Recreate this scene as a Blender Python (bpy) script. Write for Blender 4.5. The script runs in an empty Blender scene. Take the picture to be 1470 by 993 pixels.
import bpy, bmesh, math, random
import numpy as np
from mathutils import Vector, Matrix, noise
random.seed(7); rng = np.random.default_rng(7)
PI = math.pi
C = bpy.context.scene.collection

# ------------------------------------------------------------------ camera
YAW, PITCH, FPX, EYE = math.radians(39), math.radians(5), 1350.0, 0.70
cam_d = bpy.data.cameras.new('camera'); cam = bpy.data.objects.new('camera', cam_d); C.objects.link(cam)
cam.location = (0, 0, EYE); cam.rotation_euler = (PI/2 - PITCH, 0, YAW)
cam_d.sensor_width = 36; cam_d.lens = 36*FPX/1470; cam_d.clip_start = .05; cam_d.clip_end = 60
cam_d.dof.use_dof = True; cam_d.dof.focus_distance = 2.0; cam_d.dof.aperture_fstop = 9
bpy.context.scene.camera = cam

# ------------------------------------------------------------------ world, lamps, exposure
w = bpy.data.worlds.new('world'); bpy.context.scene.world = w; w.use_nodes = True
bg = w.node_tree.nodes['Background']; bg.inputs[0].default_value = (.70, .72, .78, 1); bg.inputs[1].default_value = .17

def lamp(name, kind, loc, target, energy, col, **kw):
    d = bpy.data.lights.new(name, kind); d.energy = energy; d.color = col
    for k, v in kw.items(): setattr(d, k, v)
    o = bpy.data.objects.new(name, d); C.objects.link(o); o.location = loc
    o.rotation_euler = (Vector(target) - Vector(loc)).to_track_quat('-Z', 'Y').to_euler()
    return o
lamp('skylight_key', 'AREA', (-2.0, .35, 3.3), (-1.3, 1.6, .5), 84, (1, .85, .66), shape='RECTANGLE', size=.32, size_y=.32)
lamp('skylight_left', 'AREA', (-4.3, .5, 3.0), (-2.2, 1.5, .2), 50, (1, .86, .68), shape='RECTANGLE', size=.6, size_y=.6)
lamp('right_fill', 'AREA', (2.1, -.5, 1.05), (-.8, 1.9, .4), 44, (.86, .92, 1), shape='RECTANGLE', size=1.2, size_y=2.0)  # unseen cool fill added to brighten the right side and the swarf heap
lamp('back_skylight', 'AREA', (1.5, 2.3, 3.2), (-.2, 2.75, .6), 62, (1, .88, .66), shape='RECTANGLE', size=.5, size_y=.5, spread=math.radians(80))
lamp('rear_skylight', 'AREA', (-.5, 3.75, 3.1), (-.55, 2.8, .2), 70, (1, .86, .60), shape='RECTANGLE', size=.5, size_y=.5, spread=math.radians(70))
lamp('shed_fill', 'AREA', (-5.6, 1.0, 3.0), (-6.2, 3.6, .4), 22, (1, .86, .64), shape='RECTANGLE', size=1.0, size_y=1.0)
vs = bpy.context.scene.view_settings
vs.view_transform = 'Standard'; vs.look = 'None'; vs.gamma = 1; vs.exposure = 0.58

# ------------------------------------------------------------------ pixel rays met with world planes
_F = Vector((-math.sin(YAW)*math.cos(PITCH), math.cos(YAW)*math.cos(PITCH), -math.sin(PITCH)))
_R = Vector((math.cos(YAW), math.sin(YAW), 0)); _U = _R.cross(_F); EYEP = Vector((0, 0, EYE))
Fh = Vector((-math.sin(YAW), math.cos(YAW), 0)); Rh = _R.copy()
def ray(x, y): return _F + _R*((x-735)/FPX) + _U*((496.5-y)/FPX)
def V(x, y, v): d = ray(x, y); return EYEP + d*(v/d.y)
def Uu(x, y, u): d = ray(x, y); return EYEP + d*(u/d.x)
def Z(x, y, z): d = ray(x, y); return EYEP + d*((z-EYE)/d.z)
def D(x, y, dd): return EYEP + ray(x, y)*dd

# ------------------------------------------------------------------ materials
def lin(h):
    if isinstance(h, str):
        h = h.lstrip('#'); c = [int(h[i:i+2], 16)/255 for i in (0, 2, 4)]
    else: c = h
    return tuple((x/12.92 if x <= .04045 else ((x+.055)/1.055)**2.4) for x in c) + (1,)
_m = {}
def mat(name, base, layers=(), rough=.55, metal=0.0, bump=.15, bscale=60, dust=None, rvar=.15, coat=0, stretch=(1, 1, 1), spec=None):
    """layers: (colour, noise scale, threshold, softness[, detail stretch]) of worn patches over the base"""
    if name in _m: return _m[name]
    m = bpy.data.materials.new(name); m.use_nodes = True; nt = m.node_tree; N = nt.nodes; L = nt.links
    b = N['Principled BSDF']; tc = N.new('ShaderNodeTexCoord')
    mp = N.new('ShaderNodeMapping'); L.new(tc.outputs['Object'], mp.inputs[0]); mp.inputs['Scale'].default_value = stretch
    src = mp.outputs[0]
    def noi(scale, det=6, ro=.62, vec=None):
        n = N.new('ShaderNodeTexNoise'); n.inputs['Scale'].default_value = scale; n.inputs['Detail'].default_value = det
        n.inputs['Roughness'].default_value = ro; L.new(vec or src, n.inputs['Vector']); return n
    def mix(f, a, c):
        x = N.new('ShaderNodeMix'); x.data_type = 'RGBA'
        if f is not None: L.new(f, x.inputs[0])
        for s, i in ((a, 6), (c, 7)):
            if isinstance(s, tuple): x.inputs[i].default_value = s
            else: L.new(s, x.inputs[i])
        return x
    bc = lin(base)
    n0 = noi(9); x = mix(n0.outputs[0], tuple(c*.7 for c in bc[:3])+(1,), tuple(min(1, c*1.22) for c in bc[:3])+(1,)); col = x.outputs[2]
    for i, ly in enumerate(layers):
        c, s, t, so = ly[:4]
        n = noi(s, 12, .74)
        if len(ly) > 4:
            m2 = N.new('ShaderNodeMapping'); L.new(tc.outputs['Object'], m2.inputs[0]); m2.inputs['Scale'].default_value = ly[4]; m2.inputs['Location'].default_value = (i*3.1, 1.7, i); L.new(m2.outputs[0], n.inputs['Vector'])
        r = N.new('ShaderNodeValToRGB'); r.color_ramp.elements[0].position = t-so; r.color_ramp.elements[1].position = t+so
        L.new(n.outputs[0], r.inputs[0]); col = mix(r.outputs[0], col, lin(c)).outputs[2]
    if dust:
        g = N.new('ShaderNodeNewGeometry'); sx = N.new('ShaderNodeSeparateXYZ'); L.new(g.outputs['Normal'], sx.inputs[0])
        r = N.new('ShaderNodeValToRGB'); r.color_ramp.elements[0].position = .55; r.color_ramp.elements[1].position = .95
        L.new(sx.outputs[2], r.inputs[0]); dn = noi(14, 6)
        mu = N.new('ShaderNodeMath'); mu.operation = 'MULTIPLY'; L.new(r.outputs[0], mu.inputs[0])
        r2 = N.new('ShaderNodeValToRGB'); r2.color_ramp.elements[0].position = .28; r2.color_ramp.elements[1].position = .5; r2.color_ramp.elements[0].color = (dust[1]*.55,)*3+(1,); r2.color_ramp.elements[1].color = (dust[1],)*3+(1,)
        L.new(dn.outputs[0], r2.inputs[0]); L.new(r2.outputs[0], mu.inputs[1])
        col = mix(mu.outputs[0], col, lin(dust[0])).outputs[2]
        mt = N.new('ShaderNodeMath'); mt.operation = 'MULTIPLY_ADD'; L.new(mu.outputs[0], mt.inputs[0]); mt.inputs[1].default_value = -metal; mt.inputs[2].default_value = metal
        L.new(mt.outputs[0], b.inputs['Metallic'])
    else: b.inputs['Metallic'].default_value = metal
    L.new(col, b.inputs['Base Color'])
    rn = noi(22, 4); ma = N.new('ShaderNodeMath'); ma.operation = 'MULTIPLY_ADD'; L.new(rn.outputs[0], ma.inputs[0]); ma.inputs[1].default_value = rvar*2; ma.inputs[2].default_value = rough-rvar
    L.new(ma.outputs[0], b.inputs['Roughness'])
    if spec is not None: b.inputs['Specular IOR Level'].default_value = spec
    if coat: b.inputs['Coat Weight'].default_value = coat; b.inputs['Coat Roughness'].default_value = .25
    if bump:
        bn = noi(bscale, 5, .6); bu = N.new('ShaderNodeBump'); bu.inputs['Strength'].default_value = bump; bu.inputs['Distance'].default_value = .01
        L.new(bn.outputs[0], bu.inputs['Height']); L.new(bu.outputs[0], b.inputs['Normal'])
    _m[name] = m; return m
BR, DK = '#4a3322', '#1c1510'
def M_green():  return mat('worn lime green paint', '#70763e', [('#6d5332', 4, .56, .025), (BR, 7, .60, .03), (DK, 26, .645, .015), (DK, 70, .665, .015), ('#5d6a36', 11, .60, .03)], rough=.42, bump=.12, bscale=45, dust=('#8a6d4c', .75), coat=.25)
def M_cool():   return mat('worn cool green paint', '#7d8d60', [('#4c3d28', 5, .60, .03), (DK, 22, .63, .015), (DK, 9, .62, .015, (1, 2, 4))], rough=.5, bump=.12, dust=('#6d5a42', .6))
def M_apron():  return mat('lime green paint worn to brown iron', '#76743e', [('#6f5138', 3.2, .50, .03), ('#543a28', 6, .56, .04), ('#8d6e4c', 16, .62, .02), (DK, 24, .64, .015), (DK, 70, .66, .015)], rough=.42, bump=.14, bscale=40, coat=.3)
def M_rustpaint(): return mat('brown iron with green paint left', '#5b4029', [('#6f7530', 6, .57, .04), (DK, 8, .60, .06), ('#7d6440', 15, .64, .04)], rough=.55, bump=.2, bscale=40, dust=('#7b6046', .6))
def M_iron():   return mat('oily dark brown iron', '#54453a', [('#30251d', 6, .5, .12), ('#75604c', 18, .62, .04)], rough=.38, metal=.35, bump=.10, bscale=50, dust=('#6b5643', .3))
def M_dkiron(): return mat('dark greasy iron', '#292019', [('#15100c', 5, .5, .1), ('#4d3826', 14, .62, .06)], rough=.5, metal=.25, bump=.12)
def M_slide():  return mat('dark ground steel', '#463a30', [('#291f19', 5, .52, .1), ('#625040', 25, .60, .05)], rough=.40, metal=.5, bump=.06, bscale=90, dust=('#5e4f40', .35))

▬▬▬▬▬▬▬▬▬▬

The problem> Set down each line of the material verbatim, from the first line through the line that contains "bg = w.node_tree.nodes['Background'];".

Solution>
Recreate this scene as a Blender Python (bpy) script. Write for Blender 4.5. The script runs in an empty Blender scene. Take the picture to be 1470 by 993 pixels.
import bpy, bmesh, math, random
import numpy as np
from mathutils import Vector, Matrix, noise
random.seed(7); rng = np.random.default_rng(7)
PI = math.pi
C = bpy.context.scene.collection

# ------------------------------------------------------------------ camera
YAW, PITCH, FPX, EYE = math.radians(39), math.radians(5), 1350.0, 0.70
cam_d = bpy.data.cameras.new('camera'); cam = bpy.data.objects.new('camera', cam_d); C.objects.link(cam)
cam.location = (0, 0, EYE); cam.rotation_euler = (PI/2 - PITCH, 0, YAW)
cam_d.sensor_width = 36; cam_d.lens = 36*FPX/1470; cam_d.clip_start = .05; cam_d.clip_end = 60
cam_d.dof.use_dof = True; cam_d.dof.focus_distance = 2.0; cam_d.dof.aperture_fstop = 9
bpy.context.scene.camera = cam

# ------------------------------------------------------------------ world, lamps, exposure
w = bpy.data.worlds.new('world'); bpy.context.scene.world = w; w.use_nodes = True
bg = w.node_tree.nodes['Background']; bg.inputs[0].default_value = (.70, .72, .78, 1); bg.inputs[1].default_value = .17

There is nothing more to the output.